Picture framing - layout options for online product pages

Framed print - black boxframe style - (Rita Angus' Cass)
Eagle eyed shoppers at prints.co.nz may have noticed that along with the good folks over at our long time ecommerce partners Miva NZ Fine Prints have been testing several different layouts of online product pages over recent months.

Testing Picture Framing Options

As we move onto Miva's next generation responsive ecommerce platform our user experience team are working out the clearest way of showing the different mounting and framing options available on prints that we stock on the new responsive page template designs.

(It feels like we have been testing framing options on all our prints for so long, partly this is due to working on the behind the scenes systems to be able to frame (or stretch canvas prints) in a timely and efficient manner after we had our physical premises much reduced in size following our post earthquakes relocation to a different part of Christchurch.)

We also have not been able to resolve whether each main product page should have the same basic layout or if we should have three templates (for reproduction prints/posters, original prints and canvas prints).  The split testing on our site was designed to resolve this question as well.

A core belief is that we don't want to interrupt customers browsing the site for artwork with cross-sell demands where they are prompted to frame prints before they can checkout.   We have thousands of happy customers who have been content to purchase their prints directly without NZ Fine Prints necessarily framing their order as well.  Our aim is to offer a standard frame that suits the artwork rather than a custom frame with a multitude of options for a customer to configure.  We don't want to offer much beyond a good quality relatively timeless style of frame in black, white or natural timber.

For customers who want hundreds of options of moulding type, mat colour and framing styles we can't recommend custom framing heartily enough.  Having your prints laid out in a framing studio with framing samples in front of you means you can see both colour and relative size of the framing components in relation to your art print or poster.  We support the custom framing industry in NZ to the tune of millions of dollars annually and are only offering framing to cater for the percentage of customers we have identified who only want to purchase artworks ready to hang (an obvious customer is someone purchasing a gift).

Custom Framing still recommended for the majority of customers

Custom framing means that you can match an artwork more closely to the room where the print is going.  Since artworks are no longer built into the physical fabric of the room (yes, pictures were originally placed in built in frames and were part of the actual wall!
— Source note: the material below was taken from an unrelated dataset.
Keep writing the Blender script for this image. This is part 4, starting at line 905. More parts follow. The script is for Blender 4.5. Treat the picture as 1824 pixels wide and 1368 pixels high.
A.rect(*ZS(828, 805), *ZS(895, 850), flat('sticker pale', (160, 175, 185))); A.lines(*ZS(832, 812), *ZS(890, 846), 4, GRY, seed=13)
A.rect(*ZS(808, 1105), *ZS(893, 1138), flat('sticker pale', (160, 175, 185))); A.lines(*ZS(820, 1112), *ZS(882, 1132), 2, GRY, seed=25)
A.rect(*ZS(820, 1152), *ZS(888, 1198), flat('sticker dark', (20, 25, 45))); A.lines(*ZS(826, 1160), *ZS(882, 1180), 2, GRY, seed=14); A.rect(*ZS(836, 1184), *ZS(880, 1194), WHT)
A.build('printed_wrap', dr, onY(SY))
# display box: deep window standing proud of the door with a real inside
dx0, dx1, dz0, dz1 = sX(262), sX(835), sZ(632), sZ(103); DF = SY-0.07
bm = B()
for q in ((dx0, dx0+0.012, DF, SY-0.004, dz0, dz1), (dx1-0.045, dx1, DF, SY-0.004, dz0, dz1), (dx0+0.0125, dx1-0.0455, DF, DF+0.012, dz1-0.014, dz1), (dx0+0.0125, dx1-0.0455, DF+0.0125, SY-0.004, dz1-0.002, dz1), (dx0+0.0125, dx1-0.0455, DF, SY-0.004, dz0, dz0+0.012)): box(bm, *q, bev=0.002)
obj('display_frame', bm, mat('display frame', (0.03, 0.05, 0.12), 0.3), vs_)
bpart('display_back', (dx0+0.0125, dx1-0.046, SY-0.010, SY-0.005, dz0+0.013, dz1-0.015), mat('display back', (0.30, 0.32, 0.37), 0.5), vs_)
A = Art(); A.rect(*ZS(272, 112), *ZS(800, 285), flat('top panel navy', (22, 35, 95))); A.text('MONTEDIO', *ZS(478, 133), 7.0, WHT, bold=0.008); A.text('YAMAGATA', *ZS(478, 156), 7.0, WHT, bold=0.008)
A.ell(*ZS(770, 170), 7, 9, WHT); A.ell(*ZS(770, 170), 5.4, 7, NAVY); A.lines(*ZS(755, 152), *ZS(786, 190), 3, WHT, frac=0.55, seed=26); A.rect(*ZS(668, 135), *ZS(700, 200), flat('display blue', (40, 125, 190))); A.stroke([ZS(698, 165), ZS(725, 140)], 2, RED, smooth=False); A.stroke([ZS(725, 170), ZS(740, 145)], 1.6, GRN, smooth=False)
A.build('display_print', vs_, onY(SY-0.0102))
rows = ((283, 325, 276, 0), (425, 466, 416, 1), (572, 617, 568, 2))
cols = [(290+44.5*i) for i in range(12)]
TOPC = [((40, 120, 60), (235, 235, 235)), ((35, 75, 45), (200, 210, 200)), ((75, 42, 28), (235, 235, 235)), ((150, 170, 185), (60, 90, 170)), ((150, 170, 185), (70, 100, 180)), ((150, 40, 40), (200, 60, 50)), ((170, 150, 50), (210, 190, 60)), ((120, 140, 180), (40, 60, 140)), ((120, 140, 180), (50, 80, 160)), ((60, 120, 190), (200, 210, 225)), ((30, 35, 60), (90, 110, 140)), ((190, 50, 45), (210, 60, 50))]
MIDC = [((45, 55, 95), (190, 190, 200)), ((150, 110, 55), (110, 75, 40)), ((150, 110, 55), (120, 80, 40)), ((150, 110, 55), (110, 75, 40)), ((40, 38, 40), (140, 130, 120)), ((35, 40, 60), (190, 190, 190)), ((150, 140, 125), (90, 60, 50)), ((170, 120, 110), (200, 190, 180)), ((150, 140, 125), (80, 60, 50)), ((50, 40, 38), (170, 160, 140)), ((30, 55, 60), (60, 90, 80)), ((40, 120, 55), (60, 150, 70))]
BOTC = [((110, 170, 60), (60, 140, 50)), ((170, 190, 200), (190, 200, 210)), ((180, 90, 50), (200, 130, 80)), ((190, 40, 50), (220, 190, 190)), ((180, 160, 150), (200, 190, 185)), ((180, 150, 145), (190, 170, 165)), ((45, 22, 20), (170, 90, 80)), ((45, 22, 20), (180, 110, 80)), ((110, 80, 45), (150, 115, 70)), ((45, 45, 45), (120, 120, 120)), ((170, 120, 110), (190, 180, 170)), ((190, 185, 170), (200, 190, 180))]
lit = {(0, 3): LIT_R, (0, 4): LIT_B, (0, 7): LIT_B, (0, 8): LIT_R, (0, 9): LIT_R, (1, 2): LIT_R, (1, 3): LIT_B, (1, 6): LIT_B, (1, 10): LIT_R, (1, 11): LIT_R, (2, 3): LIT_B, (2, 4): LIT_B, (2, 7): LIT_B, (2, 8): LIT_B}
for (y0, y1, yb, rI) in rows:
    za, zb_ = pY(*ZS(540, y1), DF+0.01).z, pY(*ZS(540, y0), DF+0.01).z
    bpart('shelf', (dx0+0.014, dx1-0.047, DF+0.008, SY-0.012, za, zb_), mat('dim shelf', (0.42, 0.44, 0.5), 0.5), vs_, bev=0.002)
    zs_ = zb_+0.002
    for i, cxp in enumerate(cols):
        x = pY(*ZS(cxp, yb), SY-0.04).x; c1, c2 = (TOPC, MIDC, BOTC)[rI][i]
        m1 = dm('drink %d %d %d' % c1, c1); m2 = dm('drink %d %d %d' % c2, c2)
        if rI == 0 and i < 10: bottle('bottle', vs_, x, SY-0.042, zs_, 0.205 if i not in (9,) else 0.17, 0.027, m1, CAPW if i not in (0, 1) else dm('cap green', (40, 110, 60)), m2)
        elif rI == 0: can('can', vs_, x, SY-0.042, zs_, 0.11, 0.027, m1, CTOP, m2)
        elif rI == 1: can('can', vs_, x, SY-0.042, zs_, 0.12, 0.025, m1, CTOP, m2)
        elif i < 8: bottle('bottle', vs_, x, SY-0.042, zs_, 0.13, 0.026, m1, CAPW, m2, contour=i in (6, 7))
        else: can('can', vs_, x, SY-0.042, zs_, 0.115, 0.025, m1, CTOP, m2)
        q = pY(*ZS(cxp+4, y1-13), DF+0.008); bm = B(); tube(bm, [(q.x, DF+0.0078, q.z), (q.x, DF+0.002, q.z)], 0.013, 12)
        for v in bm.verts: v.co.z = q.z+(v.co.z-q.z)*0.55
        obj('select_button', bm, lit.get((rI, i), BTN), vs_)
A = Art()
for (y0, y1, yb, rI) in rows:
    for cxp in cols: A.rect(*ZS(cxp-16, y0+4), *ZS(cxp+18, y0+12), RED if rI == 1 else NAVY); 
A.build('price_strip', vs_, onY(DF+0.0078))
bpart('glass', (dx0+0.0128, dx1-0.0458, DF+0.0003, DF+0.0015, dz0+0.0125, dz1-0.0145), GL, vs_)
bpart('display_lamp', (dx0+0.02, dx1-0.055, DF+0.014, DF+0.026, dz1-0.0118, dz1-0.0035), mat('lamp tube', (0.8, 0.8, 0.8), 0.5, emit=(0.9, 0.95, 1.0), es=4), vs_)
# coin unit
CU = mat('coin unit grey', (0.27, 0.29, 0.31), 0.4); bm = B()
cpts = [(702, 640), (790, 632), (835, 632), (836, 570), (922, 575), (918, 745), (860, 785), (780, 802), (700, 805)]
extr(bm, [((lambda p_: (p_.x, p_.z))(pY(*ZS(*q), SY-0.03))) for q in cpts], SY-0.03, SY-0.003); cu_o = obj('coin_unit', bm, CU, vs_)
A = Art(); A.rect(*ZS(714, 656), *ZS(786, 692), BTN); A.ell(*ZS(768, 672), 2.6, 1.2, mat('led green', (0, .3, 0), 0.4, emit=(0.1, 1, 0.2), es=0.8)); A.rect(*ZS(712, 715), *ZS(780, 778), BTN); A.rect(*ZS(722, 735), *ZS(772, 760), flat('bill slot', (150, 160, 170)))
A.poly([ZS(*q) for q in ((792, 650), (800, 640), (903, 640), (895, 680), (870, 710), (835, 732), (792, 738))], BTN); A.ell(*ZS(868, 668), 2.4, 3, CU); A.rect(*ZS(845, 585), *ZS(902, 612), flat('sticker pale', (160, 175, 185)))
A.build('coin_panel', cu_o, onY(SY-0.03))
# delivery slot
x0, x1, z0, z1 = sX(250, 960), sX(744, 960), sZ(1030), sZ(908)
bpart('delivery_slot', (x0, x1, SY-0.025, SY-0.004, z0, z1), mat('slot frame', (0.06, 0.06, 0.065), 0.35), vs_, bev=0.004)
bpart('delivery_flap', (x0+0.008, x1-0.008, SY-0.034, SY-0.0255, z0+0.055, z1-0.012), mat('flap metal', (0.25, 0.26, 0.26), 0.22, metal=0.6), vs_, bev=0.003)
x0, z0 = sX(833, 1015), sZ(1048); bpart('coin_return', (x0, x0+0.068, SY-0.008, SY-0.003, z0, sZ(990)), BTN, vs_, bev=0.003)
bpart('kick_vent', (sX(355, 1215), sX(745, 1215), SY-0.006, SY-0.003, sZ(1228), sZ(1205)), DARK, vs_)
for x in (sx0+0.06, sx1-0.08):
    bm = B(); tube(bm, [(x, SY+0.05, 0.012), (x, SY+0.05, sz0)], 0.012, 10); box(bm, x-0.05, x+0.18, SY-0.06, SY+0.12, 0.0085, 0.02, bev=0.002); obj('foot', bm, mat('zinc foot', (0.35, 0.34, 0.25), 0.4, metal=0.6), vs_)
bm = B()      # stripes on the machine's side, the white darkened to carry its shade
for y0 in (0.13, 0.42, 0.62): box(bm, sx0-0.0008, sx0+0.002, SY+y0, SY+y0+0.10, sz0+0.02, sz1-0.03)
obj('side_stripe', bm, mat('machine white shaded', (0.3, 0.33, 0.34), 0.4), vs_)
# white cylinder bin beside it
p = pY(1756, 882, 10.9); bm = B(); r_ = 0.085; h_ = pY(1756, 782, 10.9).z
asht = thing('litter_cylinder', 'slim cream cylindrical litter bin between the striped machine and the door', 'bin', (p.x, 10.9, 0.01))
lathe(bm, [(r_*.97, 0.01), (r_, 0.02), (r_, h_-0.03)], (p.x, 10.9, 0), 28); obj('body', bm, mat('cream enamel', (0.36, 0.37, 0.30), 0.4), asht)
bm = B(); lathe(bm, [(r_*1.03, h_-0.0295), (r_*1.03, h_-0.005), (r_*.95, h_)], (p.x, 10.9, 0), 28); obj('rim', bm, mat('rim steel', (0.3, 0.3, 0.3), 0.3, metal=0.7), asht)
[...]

We've written previously about the surprisingly fascinating history of picture frames back in 2010) we think there is greater value in placing most emphasis on the frame's relationship to the picture than to its surroundings as a picture can be moved multiple times or go through several re-decorations over the typical life of a modern (long life ink) reproduction print.

Our conclusions & what's left to do before rolling out framing on every print site wide

Thanks to all our customers who have feed back on the different designs.  We have decided to have just one product page template for both art canvas and paper prints, the mounting options will be referred to as "Framing Options" even if the "framing" is actually stretching a canvas print around an internal wooden stretcher frame.  It just seems to cause less confusion than using technical words like "unstretched" and "stretched",  awkward when a customer orders a canvas print that arrives carefully rolled in a tube rather than ready to hang if that was what they were expecting - or vice versa a gift being taken on the plane abroad is not rolled in a tube but in a rather large and cumbersome box!

We have some minor work to be done around a new mini FAQ that will go onto every product page plus a bit of programming behind the scenes to manage and inform the delivery timeframes on framed prints - we won't be carrying all the prints in stock pre-framed! Delivery timeframes should be less than 10 days for a framed print around NZ, a pretty quick turnaround but not like our standard delivery of 3-5 days nationwide.  There is also the issue of delivering framed prints outside NZ in a cost effective manner, unless the print has very large overall dimensions we can physically ship the order but the cost of air freight - particularly to the US and Europe - is pretty daunting.